SEN. LARRY CRAIG (R), IDAHO: Swing low, sweet chariot.

JACKSON: Senator Larry Craig sung out for a favor, for a program to study jazz history at the University of Idaho, $750,000. And back again for yet another favor, the city of Birmingham, Alabama's famous project to refurbish a statue of Vulcan, Roman god of the forge, another $2 billion this year for what's becoming the poster image for pork barrel spending. Deficits have replaced surpluses and yet Congress shows less spending discipline than before, according to Citizens Against Government Waste.

UNIDENTIFIED MALE: The problem has never been this big. The pay book has never been fatter.

JACKSON: The group's annual reckoning says congressional appropriators stuck 8,341 pork barrel projects in the budget for this year, costing $20.1 billion, a record.
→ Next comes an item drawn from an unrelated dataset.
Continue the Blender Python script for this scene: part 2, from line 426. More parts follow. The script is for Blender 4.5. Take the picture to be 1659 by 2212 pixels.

That's nine percent more money for pork than last year, nearly $9 billion for military pork alone, including $125 million added by the House to build a destroyer like this one that administration budget officials said comes at the expense of more urgent needs, live fighting terrorism.

The navy is also getting an extra million not to fight the war on terrorism, but to recover the Confederate vessel Alabama, sunk during the Civil War.

(on camera): There's money for growing asparagus in Washington State, money for tattoo removal in California, money for combating Goth (ph) culture in Missouri and money for manure management in Iowa. It makes you wonder does Congress ever see a favor it certain refuse?

Brooks Jackson, CNN, Washington.

(END VIDEOTAPE)

COSTELLO: I think we know the answer to that one.